Chuck, full of ambition

Twenty years after opening his world-renowned restaurant, Charlie Trotter still wants everyone's full attention.

Photograph: Paul Elledge

On January 2, 1999, 23-year-old Graham Elliot Bowles, a new chef at Charlie Trotter’s, ventured out onto Halsted Street and into the worst snowstorm in the  city’s history to receive an order of fish. Snow was pouring from the sky, and Bowles—covered in tattoos and vehemently antiestablishment—was not into following orders. But he pulled on his clogs anyway, loath to disappoint his boss the first day on the job.

It seemed a pointless task. Inside the restaurant, reservations were being canceled as people realized that getting there would be impossible. Only residents of Lincoln Park who lived within a block or so were braving the weather and walking to Trotter’s, hoping they might finally be able to score a table. Back outside, the snow was already more than 18 inches high, and Bowles’s clogs were soaking wet as he trudged to meet the fishmonger.

Trotter’s would remain open, of course—even though the governor would declare Illinois a disaster area two days later. Yet what Bowles remembers most from that three-day snowstorm is what he overheard when he came back inside. A coworker was talking to chef Trotter, giving him the news that Mayor Daley had officially shut down the city.

“I remember hearing him saying ‘I can’t believe he shut down the city without asking me first,” Bowles says. “I remember being extremely impressed, as well as extremely scared...and I still don’t know if that was a joke.”
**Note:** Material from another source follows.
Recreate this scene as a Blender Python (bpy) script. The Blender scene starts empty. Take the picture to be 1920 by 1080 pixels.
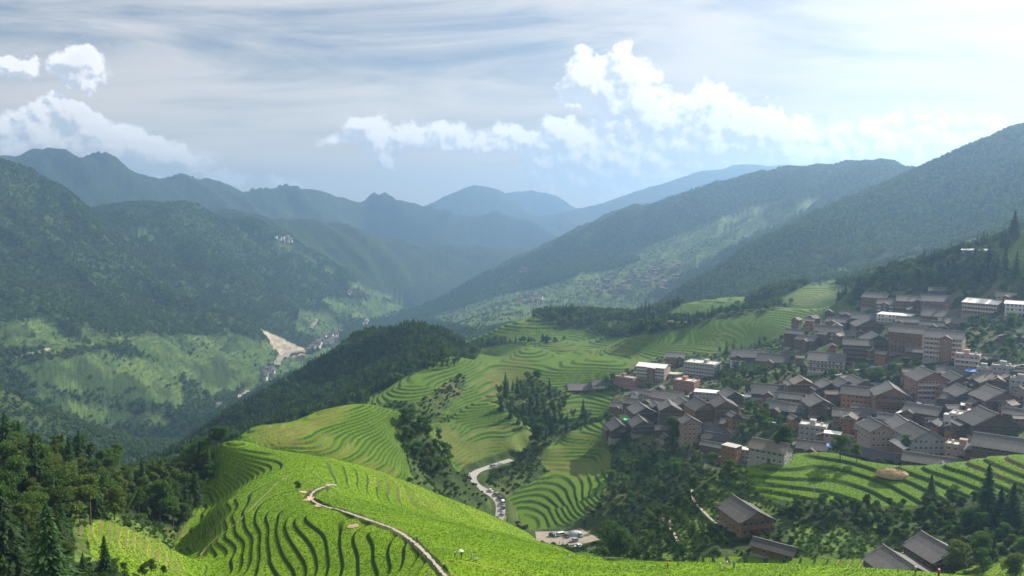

But that was eight years ago, when Trotter’s was a different place. Bowles—now the celebrated chef at Avenues—was in the kitchen, and so was Moto’s notorious Homaro Cantu. Belinda Chang—the wine director for Rick Tramonto’s Cenitare group—was in the front of the house pouring wine, and she was supervised by famed sommelier-turned-distributor Robert Houde. It could be considered Trotter’s heyday, a time when all of Chicago’s best talents were under his roof. Then again, Trotter’s always had the best talent in Chicago back then—there simply weren’t many other fine-dining restaurants in existence.

Charlie Trotter the man may still be a Chicago darling—August 17, his restaurant’s 20th anniversary, was officially declared “Charlie Trotter Day” and a lavish anniversary celebration is upcoming on October 6—but in the past few years the city’s  relationship with Charlie Trotter’s the restaurant has changed dramatically. The pristine style of cooking, the obsessively attentive service—these aspects of the restaurant, so innovative in 1987, lost their luster years ago. For years now, the public (and the media) has instead been drawn to the molecular innovations coming from Moto and Alinea. And instead of sitting at a white tablecloth for four hours, fine diners seem more content to sit on the communal benches at crowded hot spot Avec.

Of course, nobody is more attuned to the culinary sea change than Trotter himself. Despite an outward appearance of calm, Trotter is furiously making plans for his return to the limelight. After years of operating only one restaurant in America, he has two new projects in the works, one of which he hopes will bring him back to the forefront of Chicago’s restaurant scene. After all, he basically made Chicago the restaurant destination it is today. And as anybody who knows Trotter will tell you, he’s not the kind of guy to go down without a fight.